> _What to produce_: Using the data below, return the stretch from the line that contains "Keep writing the" through the line that contains "return link(name, me, m, parent)", both included, exactly as it stands and nothing beyond it.
-- start Provided information --
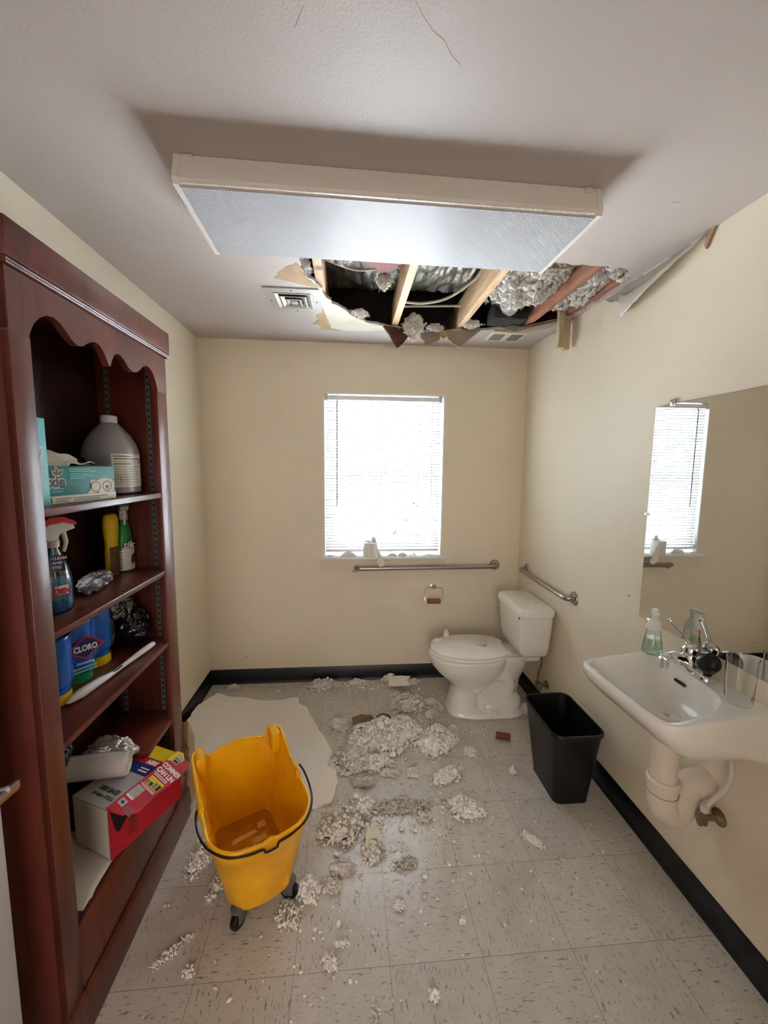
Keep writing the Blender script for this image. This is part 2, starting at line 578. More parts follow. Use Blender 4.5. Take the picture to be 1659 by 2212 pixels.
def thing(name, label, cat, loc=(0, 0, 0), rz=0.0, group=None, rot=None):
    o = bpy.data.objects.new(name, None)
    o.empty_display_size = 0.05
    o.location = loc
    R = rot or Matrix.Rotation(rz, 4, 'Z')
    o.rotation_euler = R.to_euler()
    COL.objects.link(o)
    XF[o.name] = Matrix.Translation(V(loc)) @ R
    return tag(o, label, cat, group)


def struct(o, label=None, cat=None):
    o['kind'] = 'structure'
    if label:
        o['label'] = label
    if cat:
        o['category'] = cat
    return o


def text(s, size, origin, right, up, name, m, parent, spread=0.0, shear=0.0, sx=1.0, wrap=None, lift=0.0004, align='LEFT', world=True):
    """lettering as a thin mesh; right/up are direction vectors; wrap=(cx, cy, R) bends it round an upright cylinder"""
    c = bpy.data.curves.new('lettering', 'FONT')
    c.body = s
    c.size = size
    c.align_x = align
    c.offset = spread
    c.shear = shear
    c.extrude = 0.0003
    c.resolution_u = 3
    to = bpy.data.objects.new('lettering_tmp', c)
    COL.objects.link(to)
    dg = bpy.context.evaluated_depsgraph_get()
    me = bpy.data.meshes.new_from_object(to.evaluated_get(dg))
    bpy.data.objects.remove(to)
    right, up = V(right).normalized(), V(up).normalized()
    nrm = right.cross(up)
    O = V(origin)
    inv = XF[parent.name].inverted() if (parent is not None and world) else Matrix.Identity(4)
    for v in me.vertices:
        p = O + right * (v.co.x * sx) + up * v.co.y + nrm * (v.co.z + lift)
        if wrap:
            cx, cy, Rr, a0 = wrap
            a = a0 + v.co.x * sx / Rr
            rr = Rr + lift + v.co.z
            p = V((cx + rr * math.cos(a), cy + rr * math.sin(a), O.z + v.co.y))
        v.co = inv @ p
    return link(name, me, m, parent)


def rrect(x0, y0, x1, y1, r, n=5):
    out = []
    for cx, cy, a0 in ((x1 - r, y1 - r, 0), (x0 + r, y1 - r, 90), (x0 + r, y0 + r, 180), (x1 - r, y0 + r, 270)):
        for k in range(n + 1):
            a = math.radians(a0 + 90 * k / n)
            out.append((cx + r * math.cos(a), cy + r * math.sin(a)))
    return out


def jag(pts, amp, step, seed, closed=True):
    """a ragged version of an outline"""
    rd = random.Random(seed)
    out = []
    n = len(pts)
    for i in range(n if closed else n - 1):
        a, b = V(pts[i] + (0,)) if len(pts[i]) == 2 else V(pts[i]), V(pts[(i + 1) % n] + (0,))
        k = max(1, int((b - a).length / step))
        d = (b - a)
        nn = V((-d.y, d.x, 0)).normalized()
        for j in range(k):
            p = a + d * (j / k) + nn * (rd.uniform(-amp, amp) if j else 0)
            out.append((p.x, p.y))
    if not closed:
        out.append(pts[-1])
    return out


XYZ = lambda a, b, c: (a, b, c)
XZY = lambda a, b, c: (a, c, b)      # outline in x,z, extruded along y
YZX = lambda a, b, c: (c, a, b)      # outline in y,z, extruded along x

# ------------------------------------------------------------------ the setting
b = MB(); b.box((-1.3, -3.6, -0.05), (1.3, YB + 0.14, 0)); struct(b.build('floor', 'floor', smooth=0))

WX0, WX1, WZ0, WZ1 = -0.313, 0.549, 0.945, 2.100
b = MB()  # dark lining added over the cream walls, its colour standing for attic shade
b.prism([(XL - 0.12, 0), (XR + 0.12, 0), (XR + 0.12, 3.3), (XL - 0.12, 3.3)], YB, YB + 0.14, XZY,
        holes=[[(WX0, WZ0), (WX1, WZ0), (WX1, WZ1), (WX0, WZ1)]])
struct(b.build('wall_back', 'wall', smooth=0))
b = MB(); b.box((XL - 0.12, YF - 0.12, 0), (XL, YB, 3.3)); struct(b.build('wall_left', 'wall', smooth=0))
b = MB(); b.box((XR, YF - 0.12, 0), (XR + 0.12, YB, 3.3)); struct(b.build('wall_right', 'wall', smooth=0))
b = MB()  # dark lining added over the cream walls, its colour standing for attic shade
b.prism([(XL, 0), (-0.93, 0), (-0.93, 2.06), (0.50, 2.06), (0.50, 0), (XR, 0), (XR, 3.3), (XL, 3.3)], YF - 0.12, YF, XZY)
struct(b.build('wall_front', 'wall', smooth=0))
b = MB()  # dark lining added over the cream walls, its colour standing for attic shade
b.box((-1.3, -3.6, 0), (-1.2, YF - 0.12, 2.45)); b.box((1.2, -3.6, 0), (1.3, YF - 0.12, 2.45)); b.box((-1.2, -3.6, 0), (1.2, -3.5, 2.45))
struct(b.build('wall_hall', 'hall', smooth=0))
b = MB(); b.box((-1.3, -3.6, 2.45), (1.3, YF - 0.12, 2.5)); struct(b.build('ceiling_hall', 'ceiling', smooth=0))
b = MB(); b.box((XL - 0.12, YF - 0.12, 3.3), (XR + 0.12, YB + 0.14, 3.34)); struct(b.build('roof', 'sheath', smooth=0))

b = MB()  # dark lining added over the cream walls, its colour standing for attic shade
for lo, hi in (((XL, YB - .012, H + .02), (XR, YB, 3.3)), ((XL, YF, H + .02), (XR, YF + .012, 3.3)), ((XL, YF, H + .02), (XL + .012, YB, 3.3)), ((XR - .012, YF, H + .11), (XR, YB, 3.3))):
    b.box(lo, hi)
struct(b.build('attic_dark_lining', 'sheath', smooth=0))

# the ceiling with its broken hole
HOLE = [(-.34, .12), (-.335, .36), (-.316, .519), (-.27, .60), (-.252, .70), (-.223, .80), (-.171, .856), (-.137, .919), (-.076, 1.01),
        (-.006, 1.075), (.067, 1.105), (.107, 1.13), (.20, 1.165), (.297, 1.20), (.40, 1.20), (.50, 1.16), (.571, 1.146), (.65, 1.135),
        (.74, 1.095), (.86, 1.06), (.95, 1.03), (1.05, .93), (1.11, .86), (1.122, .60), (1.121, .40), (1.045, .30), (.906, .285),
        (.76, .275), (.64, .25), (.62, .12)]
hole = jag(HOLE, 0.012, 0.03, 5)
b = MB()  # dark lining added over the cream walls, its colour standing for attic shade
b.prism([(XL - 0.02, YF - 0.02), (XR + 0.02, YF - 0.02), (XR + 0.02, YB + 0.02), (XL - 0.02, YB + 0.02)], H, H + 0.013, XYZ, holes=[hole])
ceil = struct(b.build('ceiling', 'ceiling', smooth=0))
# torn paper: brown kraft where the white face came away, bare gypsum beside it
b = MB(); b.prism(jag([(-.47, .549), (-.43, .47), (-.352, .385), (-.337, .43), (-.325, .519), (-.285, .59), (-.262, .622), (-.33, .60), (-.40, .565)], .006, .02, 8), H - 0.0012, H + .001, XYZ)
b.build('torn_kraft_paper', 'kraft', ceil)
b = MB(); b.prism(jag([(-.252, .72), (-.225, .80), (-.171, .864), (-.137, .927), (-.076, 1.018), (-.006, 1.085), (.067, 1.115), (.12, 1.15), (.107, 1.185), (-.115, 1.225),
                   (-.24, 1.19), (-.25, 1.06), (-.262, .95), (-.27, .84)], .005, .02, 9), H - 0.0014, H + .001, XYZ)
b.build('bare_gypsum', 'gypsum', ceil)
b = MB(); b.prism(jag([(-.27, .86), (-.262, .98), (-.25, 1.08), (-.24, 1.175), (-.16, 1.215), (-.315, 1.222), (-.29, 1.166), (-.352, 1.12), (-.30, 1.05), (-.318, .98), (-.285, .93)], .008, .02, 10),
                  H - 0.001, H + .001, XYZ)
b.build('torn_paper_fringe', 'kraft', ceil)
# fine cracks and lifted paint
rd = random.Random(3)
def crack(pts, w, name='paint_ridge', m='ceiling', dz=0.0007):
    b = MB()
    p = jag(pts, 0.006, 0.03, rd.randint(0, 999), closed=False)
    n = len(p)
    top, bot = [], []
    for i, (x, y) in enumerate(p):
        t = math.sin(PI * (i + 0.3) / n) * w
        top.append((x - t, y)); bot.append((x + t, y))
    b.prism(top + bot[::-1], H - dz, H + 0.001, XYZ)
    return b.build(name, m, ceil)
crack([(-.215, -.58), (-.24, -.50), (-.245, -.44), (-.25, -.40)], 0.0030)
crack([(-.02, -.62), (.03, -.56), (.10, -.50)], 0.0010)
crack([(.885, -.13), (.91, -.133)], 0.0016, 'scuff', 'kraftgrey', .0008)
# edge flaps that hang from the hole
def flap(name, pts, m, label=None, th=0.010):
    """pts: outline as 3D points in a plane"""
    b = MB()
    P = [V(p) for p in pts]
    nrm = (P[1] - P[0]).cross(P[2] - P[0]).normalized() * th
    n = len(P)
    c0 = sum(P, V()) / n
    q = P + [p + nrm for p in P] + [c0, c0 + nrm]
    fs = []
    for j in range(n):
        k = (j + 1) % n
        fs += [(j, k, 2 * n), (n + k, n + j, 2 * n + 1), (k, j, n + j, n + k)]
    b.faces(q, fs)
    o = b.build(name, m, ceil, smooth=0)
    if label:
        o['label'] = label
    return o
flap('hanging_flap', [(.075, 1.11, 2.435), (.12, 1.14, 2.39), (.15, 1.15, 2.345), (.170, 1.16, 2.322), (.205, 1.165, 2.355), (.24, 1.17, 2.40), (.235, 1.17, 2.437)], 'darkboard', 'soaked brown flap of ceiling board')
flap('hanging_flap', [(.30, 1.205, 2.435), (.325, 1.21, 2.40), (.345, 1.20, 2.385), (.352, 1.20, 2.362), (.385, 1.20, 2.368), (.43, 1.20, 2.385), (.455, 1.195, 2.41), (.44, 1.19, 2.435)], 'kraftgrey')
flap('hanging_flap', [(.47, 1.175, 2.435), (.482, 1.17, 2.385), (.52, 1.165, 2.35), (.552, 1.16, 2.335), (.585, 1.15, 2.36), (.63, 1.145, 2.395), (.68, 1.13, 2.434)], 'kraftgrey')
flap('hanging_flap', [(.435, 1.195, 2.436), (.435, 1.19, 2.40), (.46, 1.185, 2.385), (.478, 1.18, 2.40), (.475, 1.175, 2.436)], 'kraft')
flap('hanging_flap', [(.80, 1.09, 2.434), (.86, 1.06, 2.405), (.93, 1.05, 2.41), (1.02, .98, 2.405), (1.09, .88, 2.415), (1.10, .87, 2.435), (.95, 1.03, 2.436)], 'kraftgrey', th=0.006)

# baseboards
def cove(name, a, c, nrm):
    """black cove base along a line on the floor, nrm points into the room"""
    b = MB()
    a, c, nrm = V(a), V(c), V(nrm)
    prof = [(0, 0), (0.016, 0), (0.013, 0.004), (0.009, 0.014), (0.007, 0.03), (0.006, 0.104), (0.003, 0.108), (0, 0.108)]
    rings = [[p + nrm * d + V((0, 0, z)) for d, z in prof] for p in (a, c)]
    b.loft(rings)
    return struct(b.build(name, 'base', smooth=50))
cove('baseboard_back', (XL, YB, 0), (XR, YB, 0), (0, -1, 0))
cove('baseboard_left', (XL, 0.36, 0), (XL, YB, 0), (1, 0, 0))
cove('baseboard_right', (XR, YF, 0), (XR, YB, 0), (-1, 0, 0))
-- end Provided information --
-- start Provided information --
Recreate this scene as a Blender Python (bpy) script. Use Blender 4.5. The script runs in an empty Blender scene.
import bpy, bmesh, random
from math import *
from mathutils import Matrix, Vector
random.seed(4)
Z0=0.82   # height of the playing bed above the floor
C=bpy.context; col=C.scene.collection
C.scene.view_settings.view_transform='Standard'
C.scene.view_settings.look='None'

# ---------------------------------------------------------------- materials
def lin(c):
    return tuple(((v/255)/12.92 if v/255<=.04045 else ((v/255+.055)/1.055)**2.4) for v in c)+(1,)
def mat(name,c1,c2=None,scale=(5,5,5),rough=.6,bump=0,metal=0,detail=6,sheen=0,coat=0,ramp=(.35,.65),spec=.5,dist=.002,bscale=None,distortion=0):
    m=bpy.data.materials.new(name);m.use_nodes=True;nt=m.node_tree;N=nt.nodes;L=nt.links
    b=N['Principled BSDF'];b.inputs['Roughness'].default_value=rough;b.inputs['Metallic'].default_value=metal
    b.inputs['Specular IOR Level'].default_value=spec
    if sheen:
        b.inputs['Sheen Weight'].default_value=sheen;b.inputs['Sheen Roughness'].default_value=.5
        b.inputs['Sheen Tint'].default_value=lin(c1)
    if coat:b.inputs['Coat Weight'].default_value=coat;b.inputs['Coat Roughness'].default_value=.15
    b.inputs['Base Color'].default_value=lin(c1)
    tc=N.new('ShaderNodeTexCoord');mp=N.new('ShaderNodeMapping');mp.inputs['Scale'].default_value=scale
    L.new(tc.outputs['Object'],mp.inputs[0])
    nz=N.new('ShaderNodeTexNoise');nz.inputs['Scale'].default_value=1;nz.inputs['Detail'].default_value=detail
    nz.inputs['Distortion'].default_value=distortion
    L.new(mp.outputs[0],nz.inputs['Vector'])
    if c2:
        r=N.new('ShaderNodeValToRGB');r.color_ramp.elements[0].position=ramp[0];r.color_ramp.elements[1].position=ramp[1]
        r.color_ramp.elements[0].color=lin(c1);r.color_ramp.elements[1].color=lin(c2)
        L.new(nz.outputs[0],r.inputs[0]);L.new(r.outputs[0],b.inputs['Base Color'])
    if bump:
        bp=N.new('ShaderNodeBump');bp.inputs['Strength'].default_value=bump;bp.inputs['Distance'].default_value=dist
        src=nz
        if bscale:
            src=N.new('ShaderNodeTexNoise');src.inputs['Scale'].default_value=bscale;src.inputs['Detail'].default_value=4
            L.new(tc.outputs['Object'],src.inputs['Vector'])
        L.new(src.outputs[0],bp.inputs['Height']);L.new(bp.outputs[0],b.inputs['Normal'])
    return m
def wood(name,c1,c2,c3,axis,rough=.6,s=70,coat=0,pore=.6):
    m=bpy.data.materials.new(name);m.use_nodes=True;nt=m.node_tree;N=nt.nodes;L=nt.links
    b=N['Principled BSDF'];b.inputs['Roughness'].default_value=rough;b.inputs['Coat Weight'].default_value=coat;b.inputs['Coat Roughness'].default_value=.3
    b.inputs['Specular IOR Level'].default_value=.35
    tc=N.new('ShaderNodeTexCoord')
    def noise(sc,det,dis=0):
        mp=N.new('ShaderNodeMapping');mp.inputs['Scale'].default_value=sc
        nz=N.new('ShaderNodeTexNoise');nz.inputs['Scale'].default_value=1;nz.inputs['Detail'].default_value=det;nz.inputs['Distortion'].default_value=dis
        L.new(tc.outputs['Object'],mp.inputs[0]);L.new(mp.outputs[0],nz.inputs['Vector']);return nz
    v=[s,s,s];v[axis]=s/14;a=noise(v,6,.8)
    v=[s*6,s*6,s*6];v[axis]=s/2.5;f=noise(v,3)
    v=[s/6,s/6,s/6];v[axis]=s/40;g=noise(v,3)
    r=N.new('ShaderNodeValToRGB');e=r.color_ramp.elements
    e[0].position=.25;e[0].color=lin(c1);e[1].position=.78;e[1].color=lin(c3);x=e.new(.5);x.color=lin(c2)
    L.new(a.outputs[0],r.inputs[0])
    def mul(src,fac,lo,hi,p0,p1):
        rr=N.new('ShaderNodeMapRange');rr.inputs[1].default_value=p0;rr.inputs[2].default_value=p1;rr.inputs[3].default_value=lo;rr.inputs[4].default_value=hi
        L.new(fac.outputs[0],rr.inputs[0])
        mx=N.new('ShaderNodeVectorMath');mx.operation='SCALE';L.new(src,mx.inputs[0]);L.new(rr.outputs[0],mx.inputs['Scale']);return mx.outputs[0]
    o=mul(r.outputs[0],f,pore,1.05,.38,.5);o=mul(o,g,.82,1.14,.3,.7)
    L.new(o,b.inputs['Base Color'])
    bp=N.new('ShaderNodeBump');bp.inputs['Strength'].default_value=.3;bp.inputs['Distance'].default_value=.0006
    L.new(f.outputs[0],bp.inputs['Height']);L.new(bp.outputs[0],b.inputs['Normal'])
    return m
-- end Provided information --
> _Problem solution_:
Keep writing the Blender script for this image. This is part 2, starting at line 578. More parts follow. Use Blender 4.5. Take the picture to be 1659 by 2212 pixels.
def thing(name, label, cat, loc=(0, 0, 0), rz=0.0, group=None, rot=None):
    o = bpy.data.objects.new(name, None)
    o.empty_display_size = 0.05
    o.location = loc
    R = rot or Matrix.Rotation(rz, 4, 'Z')
    o.rotation_euler = R.to_euler()
    COL.objects.link(o)
    XF[o.name] = Matrix.Translation(V(loc)) @ R
    return tag(o, label, cat, group)


def struct(o, label=None, cat=None):
    o['kind'] = 'structure'
    if label:
        o['label'] = label
    if cat:
        o['category'] = cat
    return o


def text(s, size, origin, right, up, name, m, parent, spread=0.0, shear=0.0, sx=1.0, wrap=None, lift=0.0004, align='LEFT', world=True):
    """lettering as a thin mesh; right/up are direction vectors; wrap=(cx, cy, R) bends it round an upright cylinder"""
    c = bpy.data.curves.new('lettering', 'FONT')
    c.body = s
    c.size = size
    c.align_x = align
    c.offset = spread
    c.shear = shear
    c.extrude = 0.0003
    c.resolution_u = 3
    to = bpy.data.objects.new('lettering_tmp', c)
    COL.objects.link(to)
    dg = bpy.context.evaluated_depsgraph_get()
    me = bpy.data.meshes.new_from_object(to.evaluated_get(dg))
    bpy.data.objects.remove(to)
    right, up = V(right).normalized(), V(up).normalized()
    nrm = right.cross(up)
    O = V(origin)
    inv = XF[parent.name].inverted() if (parent is not None and world) else Matrix.Identity(4)
    for v in me.vertices:
        p = O + right * (v.co.x * sx) + up * v.co.y + nrm * (v.co.z + lift)
        if wrap:
            cx, cy, Rr, a0 = wrap
            a = a0 + v.co.x * sx / Rr
            rr = Rr + lift + v.co.z
            p = V((cx + rr * math.cos(a), cy + rr * math.sin(a), O.z + v.co.y))
        v.co = inv @ p
    return link(name, me, m, parent)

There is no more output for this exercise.